An unhappy gentleman, resolving to wed nothing short of perfection, keeps his heart and hand till both get so old and withered that no tolerable woman will accept them.
      - Nathaniel Hawthorne,
        Mosses from an Old Manse

He that marries is like the dogs who was married to the Adriatic. He knows not what there is in that which he marries; mayhap treasures and pearls, mayhap monsters and tempests, await him.
      - Heinrich Heine

Matrimony,--the high sea for which no compass has yet been invented.
      - Heinrich Heine

O marriage! marriage! what a curse is thine,
  Where hands alone consent and hearts abhor.
      - Aaron Hill

It is the most momentous question a woman is ever called upon to decide, whether the faults of the man she loves are beyond remedy and will drag her down, or whether she is competent to be his earthly redeemer and lift him to her own level.
      - Oliver Wendell Holmes, Sr.

I should like to see any kind of a man, distinguishable from a gorilla, that some good and even pretty woman could not shape a husband out of.
      - Oliver Wendell Holmes, Sr.,
        Professor at the Breakfast Table

Yet while my Hector still survives, I see
  My father, mother, brethren, all in thee.
      - Homer ("Smyrns of Chios"), The Iliad
         (bk. VI, l. 544), (Pope's translation)

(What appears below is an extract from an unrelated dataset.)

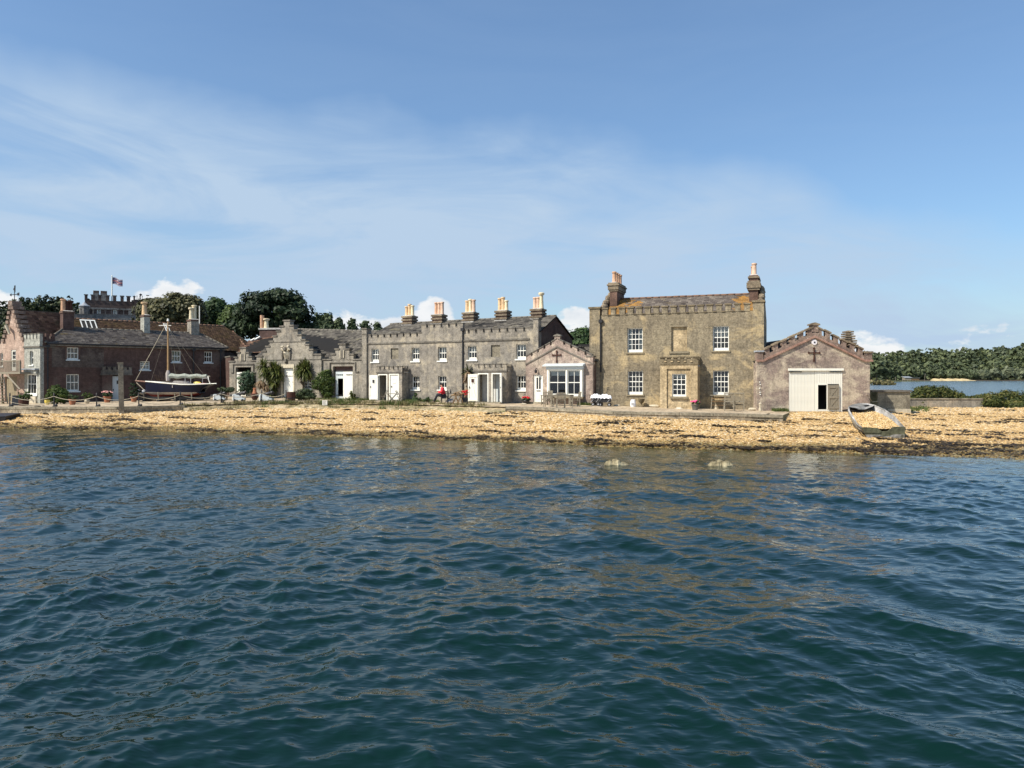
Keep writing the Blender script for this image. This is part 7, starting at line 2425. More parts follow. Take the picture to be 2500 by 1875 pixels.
# ------------------------------------------------------------------ shingle: loose stones, seaweed and driftwood lines
def scatter_pebbles(n, seed, smin, smax):
    r_ = np.random.RandomState(seed)
    px = r_.uniform(-120, 2640, n * 3)
    t_ = r_.uniform(0, 1, n * 3)
    yw, yq = lerp_tab(SHORE, px) - .3, lerp_tab(BTOP, px)
    y = yw + (yq - yw) * t_
    w_ = y * (yq - yw); keep = r_.uniform(0, w_.max() * .75, n * 3) < w_
    px, y = px[keep][:n], y[keep][:n]; n = len(px)
    z = np.array([float(beach_z(p, q)) for p, q in zip(px, y)]) if False else beach_z(px, y)
    x = (px - CXP) / FOC * y
    z = z + bn(x, y) + bn2(x, y)
    s = r_.uniform(0, 1, n) ** 2.2 * (smax - smin) + smin
    O = np.array([(1, 0, 0), (0, 1, 0), (-1, 0, 0), (0, -1, 0), (0, 0, 1), (0, 0, -1)], float)
    V = O[None] * np.stack([s * r_.uniform(.8, 1.3, n), s * r_.uniform(.7, 1.1, n), s * r_.uniform(.35, .7, n)], 1)[:, None, :]
    V += r_.uniform(-.16, .16, V.shape) * s[:, None, None]
    th = r_.uniform(0, 6.28, n); c, s_ = np.cos(th)[:, None], np.sin(th)[:, None]
    X = V[:, :, 0] * c - V[:, :, 1] * s_; Y = V[:, :, 0] * s_ + V[:, :, 1] * c
    V = np.stack([X + x[:, None], Y + y[:, None], V[:, :, 2] + (z - s * .05)[:, None]], -1)
    T = np.array([(0, 1, 4), (1, 2, 4), (2, 3, 4), (3, 0, 4)])
    F_ = (T[None] + (np.arange(n) * 6)[:, None, None]).reshape(-1, 3)
    tf = (y - lerp_tab(SHORE, px)) / (lerp_tab(BTOP, px) - lerp_tab(SHORE, px))
    band = .10 * np.sin(tf * 17 + .7 * np.sin(x * .35)) + .24 * (tf - .5)
    tt = np.repeat(np.clip(r_.beta(2.4, 2.0, n) + band, 0, 1), 4)
    return V.reshape(-1, 3), F_, tt


V, F_, T = scatter_pebbles(112000, 77, .024, .082)
tag(link('pebbles', fast_mesh('pebbles', V, F_, T), MT['pebble']), 'loose golden flint pebbles covering the beach', kind='stuff')


def seaweed(seed=88):
    r_ = np.random.RandomState(seed)
    V, F_, T = [], [], []
    def strand(px, t_, length, wid, n, dens=1.0):
        for _ in range(int(n * dens)):
            a = r_.uniform(-.5, .5) * length; b = r_.normal() * wid
            yw, yq = float(lerp_tab(SHORE, px)), float(lerp_tab(BTOP, px))
            y = yw + (yq - yw) * t_
            x = (px - CXP) / FOC * y + a * .95; y = y - a * .32 + b + .12 * math.sin(a * 2.1 + px)
            z = ground_xy(x, y) + .03 + abs(r_.normal()) * .03
            s = r_.uniform(.04, .14); th = r_.uniform(-.5, .4)
            u = Vector((math.cos(th), math.sin(th), r_.uniform(-.2, .2))) * s; v = Vector((-math.sin(th), math.cos(th), r_.uniform(-.1, .5))) * s * .45
            c = Vector((x, y, z)); k = len(V)
            V.extend([tuple(c - u), tuple(c - v), tuple(c + u), tuple(c + v)]); F_.append((k, k + 1, k + 2, k + 3)); T.append(float(r_.uniform()))
    for t_, num, wd in ((.10, 26, .1), (.3, 34, .06), (.52, 44, .05), (.74, 38, .05), (.9, 18, .05)):
        for _ in range(num):
            px = r_.uniform(-50, 2560)
            strand(px, t_ + r_.normal() * .05, r_.uniform(.5, 2.6), wd * r_.uniform(.6, 1.6), r_.randint(25, 90))
    for (px, t_, L_, wd, n) in ((2180, .10, 2.6, .35, 520), (2240, .16, 3.5, .18, 320), (2330, .13, 4.2, .14, 360), (2450, .12, 4.5, .2, 460), (2500, .22, 3.0, .14, 200), (2290, .28, 3.5, .1, 160), (2225, .34, 2.6, .14, 200),
                              (1860, .03, 2.2, .14, 260), (2010, .03, 3.0, .14, 260), (2060, .05, 2.0, .14, 200), (2370, .07, 3, .15, 250), (2420, .32, 3.0, .08, 140), (2060, .38, 3.2, .08, 140), (1640, .45, 2.2, .08, 120), (2170, .02, 2.5, .3, 420)):
        strand(px, t_, L_, wd, n)
    # the waterline itself: patchy wet weed
    for px in np.arange(0, 2560, 14):
        if r_.uniform() < .62: strand(px, .015 + r_.uniform(0, .03), 1.1, .07, 26)
    return tag(link('seaweed', fast_mesh('seaweed', np.array(V), F_, T), MT['seaweed']), 'dark dry seaweed lying in tide lines on the shingle', kind='stuff')


seaweed()
# ================================================================== THINGS ON THE QUAY, THE PATH AND THE BEACH
def put(o, px, py, rz=0.0, dz=0.0):
    g = at_ground(px, py)
    o.location = (g.x, g.y, g.z + dz)
    o.rotation_euler = (0, 0, math.radians(rz))
    return g


# ---- iron posts with two sagging ropes
post_px = [(24, 998), (131.7, 996), (236, 994), (339, 993), (440, 991), (540, 989), (638.5, 984), (699, 982)]
gp = []
for i, (px, py) in enumerate(post_px):
    y = yb(px) + .35 if px < 500 else yb(px) + .9
    g = Vector(((px - CXP) / FOC * y, y, float(path_z(px, y))))
    gp.append(g)
lab = ['leftmost black iron post before the balcony stair', 'black iron post in front of the big green bush', 'black iron post left of the white door', 'black iron post between the fir and the boat bow',
       'black iron post in front of the middle of the sailing boat', 'black iron post by the leftmost cannon', 'black iron post in front of the third cannon', 'black iron post in front of the white middle door']
r0 = root('chain_post', lab[0], 'post', gp[0], 0, 'iron posts along the quay edge')
MB().lathe((0, 0, 0), [(.1, 0), (.1, .05), (.045, .09), (.04, .78), (.06, .8), (.06, .84), (.035, .88), (.055, .93), (.02, .98)], 10).build('shaft', MT['black'], r0)
MB().lump((.13, .02, .08), (.12, .1, .12), seed=2, rough=.1).build('foot', MT['black'], r0)
MB().tube([(-.07, 0, .74), (.07, 0, .74)], .02, 6).build('eyelet', MT['black'], r0)
for i in range(1, 8):
    c = copy_tree(r0); c.location = gp[i]; c['label'] = lab[i]; c.rotation_euler = (0, rs.uniform(-.03, .03), rs.uniform(-.4, .4))
MT['rope'] = plain('weathered_rope', (0.42, 0.37, 0.27), 0.9, 0.2, 20)
for i in range(7):
    a, b = gp[i], gp[i + 1]
    for h, sag, nm in ((.74, .28, 'upper'), (.36, .24, 'lower')):
        if nm == 'lower' and i in (1, 5): continue
        pts = []
        for k in range(15):
            f = k / 14
            p = a.lerp(b, f) - a
            pts.append((p.x, p.y - .02, p.z + h - sag * 4 * f * (1 - f)))
        o = MB().tube(pts, .022 if nm == 'upper' else .018, 5).build('rope', MT['rope'], None, loc=tuple(a))
        tag(o, f'{nm} sagging rope between the ' + lab[i].replace('black iron ', '').split(' in front')[0].split(' before')[0].split(' left of')[0].split(' by')[0].split(' between')[0] + ' ' +
            ['by the stair and the bush', 'at the bush and the white door', 'at the white door and the fir', 'at the boat bow and amidships', 'amidships and the cannons', 'at the first and third cannons', 'at the last two posts'][i], 'rope', 'ropes strung between the iron posts')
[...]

Andromache! my soul's far better part.
      - Homer ("Smyrns of Chios"), The Iliad
         (bk. VI, l. 624), (Pope's translation)

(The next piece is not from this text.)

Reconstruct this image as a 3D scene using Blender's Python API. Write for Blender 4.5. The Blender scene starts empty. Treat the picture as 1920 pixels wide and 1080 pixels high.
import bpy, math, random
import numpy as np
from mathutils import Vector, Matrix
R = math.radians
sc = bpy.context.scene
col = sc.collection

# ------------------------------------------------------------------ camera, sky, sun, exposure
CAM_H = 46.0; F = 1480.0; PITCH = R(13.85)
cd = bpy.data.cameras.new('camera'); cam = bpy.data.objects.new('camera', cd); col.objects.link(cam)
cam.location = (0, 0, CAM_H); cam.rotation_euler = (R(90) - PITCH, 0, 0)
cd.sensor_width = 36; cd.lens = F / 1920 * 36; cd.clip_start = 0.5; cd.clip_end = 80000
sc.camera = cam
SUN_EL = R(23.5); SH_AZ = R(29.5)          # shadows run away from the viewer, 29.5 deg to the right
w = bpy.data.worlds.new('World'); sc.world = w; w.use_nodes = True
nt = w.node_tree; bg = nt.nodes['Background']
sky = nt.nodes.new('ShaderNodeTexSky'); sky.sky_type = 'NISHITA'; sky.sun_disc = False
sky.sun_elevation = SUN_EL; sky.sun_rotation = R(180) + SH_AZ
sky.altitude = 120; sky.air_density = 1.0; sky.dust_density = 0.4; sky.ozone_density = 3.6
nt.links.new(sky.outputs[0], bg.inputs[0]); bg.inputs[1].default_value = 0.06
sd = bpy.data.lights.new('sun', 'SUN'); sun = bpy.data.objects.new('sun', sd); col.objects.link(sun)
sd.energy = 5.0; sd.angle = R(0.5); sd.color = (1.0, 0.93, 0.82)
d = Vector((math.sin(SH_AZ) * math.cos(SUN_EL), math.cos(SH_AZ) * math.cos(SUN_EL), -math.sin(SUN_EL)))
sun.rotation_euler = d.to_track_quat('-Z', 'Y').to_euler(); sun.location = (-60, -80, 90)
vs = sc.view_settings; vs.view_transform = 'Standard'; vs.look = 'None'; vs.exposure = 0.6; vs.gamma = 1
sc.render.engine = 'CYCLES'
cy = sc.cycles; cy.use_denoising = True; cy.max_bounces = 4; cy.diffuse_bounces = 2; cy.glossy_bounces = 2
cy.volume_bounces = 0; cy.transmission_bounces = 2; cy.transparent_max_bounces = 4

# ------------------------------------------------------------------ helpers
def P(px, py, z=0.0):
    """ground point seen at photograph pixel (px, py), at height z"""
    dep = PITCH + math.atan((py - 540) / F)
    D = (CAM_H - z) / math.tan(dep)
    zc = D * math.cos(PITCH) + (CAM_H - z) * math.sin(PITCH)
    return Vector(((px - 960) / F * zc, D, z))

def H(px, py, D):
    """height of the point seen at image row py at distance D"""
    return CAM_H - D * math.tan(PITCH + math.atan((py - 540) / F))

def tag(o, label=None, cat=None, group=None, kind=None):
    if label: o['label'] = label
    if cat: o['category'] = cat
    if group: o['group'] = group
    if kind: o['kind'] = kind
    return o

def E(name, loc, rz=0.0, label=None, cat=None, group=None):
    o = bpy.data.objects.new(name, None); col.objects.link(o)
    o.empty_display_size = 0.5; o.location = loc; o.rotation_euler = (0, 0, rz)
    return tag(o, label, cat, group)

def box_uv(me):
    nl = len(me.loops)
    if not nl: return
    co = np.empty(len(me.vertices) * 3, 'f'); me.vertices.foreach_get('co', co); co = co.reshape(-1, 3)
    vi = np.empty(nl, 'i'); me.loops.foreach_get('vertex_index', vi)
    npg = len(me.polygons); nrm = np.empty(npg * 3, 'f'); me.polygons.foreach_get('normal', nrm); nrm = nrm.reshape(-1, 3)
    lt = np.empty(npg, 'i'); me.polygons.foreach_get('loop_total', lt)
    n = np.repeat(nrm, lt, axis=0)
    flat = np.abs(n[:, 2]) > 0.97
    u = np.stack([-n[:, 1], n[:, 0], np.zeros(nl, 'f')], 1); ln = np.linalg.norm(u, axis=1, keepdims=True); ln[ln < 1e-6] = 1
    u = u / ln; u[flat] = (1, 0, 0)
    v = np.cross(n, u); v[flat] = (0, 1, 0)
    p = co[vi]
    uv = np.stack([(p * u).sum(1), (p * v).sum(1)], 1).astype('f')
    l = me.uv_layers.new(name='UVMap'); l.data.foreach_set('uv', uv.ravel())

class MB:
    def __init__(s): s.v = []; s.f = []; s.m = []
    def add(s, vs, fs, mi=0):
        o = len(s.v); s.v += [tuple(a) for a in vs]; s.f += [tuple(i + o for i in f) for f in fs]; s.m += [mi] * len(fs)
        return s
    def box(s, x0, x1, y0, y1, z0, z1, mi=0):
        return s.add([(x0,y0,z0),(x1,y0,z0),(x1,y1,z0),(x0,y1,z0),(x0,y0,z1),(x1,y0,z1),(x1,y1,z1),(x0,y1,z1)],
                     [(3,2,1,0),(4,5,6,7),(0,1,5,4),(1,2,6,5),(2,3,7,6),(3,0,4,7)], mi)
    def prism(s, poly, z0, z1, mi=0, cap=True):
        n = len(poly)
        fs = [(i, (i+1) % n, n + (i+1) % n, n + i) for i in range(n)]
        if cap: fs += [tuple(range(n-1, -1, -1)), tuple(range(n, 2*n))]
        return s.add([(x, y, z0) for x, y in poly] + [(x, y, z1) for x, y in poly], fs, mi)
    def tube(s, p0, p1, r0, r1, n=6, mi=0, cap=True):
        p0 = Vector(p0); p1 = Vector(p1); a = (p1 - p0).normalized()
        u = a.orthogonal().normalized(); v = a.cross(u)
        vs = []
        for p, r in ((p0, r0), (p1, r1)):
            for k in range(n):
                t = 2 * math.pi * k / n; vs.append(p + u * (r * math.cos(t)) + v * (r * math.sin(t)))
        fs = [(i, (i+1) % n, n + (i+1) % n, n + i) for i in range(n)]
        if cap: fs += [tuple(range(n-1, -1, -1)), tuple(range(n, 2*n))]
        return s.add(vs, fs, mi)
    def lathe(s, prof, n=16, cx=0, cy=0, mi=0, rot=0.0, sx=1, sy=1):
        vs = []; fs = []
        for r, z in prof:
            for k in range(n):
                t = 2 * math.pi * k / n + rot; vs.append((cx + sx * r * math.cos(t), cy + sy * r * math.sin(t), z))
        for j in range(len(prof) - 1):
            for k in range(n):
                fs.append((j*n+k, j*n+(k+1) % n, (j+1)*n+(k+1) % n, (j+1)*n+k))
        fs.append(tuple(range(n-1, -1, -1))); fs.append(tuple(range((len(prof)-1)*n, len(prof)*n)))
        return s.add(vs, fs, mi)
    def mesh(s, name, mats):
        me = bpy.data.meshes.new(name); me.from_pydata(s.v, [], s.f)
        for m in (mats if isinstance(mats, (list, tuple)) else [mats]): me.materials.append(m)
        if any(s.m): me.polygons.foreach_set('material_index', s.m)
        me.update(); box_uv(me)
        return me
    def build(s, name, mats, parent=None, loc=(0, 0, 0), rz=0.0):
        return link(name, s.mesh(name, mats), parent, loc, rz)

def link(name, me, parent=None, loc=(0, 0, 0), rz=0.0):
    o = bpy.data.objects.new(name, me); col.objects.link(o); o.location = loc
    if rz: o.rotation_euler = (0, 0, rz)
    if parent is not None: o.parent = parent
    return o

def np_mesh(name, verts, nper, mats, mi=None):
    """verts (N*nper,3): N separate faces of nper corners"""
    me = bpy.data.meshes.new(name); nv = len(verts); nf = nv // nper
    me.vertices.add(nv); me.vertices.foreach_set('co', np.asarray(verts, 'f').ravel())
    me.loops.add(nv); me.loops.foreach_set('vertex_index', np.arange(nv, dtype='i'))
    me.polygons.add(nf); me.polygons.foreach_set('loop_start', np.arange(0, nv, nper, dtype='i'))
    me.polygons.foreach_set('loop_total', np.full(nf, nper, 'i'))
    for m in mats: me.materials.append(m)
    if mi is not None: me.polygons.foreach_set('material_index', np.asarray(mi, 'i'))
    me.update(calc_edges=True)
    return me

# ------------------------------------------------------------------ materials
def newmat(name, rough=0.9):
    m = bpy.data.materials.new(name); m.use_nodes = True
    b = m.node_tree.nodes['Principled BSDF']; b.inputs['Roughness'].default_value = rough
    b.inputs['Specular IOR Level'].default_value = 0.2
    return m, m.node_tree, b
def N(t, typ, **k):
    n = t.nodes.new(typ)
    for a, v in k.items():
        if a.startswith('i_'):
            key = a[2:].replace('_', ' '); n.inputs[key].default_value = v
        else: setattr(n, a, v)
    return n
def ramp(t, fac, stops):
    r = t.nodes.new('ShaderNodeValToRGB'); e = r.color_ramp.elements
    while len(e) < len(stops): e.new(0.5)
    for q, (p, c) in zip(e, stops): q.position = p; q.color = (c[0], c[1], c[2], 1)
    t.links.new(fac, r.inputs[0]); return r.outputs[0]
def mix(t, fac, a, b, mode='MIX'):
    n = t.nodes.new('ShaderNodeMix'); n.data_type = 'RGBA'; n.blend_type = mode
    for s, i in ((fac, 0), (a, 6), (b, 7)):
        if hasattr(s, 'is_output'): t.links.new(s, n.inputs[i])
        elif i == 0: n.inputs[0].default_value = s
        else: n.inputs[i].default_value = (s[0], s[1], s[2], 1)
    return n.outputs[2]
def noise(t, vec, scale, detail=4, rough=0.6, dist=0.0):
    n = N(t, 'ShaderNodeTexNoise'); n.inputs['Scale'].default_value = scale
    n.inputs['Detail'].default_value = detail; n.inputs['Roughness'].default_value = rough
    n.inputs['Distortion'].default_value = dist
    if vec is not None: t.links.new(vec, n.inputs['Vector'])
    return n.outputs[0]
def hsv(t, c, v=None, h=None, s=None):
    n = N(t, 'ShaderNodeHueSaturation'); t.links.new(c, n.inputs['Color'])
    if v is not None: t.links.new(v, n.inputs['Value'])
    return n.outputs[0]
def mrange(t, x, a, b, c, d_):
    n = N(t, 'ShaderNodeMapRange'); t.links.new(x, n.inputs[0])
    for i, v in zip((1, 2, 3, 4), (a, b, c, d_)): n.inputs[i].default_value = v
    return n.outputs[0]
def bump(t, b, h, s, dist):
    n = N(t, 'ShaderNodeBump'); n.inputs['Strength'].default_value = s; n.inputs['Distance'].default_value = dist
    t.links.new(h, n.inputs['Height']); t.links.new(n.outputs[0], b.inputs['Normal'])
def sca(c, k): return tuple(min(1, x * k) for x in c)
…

Oh, happy, happy, thrice happy state,
  When such a bright Planet governs the fate
    Of a pair of united lovers!
      'Tis theirs' in spite of the Serpent's hiss.
        To enjoy the pure primeval kiss
          With as much of the old original bliss
            As mortality ever recovers!
      - Thomas Hood

Happy and thrice happy are they who enjoy an uninterrupted union, and whose love, unbroken by any complaints, shall not dissolve until the last day.
  [Lat., Felices ter et amplius
    Quos irrupta tenet copula, nec malis
      Divulsus querimoniis
        Suprema citius solvet amor die.]
      - Horace (Quintus Horatius Flaccus), Carmina
         (I, 13, 17)

A good wife is like the ivy which beautifies the building to which it clings, twining its tendrils more lovingly as time converts the ancient edifice into a ruin.
      - Samuel Johnson (a/k/a Dr. Johnson) ("The Great Cham of Literature")

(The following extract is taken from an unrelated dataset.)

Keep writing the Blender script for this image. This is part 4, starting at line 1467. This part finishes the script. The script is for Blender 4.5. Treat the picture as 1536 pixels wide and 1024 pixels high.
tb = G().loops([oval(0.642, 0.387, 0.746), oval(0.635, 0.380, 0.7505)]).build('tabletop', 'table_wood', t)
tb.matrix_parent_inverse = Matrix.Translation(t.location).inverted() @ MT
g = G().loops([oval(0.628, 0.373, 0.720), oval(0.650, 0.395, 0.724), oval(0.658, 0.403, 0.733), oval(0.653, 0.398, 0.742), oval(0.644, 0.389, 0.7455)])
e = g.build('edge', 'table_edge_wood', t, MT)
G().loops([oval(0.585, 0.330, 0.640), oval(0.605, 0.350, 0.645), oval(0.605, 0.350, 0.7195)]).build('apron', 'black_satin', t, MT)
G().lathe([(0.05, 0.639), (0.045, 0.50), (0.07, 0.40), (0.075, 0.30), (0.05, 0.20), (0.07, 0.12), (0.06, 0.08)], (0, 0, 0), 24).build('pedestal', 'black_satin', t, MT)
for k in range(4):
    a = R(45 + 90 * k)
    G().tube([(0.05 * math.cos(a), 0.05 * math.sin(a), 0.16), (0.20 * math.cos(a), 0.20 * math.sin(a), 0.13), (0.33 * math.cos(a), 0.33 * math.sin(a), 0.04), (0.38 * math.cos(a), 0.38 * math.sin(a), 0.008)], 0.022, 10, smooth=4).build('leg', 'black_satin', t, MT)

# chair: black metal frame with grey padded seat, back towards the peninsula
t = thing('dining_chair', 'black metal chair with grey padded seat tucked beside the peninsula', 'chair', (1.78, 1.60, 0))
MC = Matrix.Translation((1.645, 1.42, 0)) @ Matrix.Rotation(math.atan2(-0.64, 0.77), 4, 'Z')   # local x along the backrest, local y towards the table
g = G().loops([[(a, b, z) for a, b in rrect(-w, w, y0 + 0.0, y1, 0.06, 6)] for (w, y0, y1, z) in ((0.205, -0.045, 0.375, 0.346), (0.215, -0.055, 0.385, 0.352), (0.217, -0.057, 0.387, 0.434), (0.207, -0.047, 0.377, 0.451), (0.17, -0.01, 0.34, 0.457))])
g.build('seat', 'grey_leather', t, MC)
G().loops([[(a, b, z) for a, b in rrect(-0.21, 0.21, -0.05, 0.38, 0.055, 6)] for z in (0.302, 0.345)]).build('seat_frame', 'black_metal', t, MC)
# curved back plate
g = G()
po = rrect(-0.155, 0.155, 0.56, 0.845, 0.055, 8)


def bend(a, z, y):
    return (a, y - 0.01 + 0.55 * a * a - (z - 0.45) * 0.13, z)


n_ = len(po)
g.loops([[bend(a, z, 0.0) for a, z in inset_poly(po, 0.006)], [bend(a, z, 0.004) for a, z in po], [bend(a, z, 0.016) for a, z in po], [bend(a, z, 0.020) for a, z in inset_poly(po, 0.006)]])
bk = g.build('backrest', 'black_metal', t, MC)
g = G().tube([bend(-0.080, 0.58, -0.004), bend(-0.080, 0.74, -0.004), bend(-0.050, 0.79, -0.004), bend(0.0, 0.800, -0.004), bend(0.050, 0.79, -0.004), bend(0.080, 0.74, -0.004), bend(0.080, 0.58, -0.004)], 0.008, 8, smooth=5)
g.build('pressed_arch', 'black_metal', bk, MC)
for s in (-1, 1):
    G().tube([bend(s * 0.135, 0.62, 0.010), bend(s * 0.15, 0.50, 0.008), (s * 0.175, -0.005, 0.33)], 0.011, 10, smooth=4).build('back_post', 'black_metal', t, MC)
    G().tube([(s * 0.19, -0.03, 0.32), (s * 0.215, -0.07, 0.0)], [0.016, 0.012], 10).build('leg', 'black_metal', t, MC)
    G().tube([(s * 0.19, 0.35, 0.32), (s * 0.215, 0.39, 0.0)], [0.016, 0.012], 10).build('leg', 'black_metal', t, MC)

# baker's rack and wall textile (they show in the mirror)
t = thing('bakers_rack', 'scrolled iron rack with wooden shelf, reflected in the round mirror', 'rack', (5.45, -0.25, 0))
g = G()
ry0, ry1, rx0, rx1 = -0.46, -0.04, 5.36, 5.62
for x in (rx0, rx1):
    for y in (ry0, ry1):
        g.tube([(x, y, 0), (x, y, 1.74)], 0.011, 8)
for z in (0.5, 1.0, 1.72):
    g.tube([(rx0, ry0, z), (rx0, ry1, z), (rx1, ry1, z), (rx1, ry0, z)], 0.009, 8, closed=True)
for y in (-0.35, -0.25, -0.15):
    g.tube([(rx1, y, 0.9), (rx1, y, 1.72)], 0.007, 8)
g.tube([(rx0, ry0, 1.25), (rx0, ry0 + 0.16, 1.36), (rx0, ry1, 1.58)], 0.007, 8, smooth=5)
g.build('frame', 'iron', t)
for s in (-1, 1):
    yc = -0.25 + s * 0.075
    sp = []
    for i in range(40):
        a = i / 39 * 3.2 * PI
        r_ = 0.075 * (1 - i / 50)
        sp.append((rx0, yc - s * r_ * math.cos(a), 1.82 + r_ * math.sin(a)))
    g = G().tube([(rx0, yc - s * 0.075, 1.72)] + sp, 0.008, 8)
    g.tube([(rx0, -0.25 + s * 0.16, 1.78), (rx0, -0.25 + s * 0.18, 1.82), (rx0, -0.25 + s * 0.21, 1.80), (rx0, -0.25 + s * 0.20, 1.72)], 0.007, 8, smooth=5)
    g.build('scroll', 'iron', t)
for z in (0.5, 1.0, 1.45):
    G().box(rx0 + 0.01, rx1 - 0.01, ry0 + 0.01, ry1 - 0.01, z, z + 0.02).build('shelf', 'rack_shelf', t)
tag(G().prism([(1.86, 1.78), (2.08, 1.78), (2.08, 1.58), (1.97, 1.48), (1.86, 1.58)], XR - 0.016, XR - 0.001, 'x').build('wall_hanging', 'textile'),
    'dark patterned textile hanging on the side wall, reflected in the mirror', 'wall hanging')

I believe marriages would in general be as happy, and often more so, if they were all made by the lord chancellor, upon a due consideration of the characters and circumstances, without the parties having any choice in the matter.
      - Samuel Johnson (a/k/a Dr. Johnson) ("The Great Cham of Literature")

Marriage has many pains, but celibacy has no pleasures.
      - Samuel Johnson (a/k/a Dr. Johnson) ("The Great Cham of Literature")

Marriage is the best state for man in general; and every man is a worse man in proportion as he is unfit for the married state.
      - Samuel Johnson (a/k/a Dr. Johnson) ("The Great Cham of Literature")

Marriages would in general be as happy, if not more so, if they were all made by the Lord Chancellor.
      - Samuel Johnson (a/k/a Dr. Johnson) ("The Great Cham of Literature"),
        Boswell's Life of Johnson

I have met with women whom I really think would like to be married to a Poem, and to be given away by a Novel.
      - John Keats (1), Letter to Fanny Brawne
         (letter II)

Love in marriage should be the accomplishment of a beautiful dream, and not, as it too often proves, the end.
      - Alphonse Kerr

Ay, marriage is the life-long miracle,
  The self-begetting wonder, daily fresh.
      - Charles Kingsley, Saint's Tragedy
         (act II, sc. 9)

You should indeed have longer tarried
  By the roadside before you married.
      - Walter Savage Landor, To One Ill-mated

There are good marriages, but there are no delightful ones.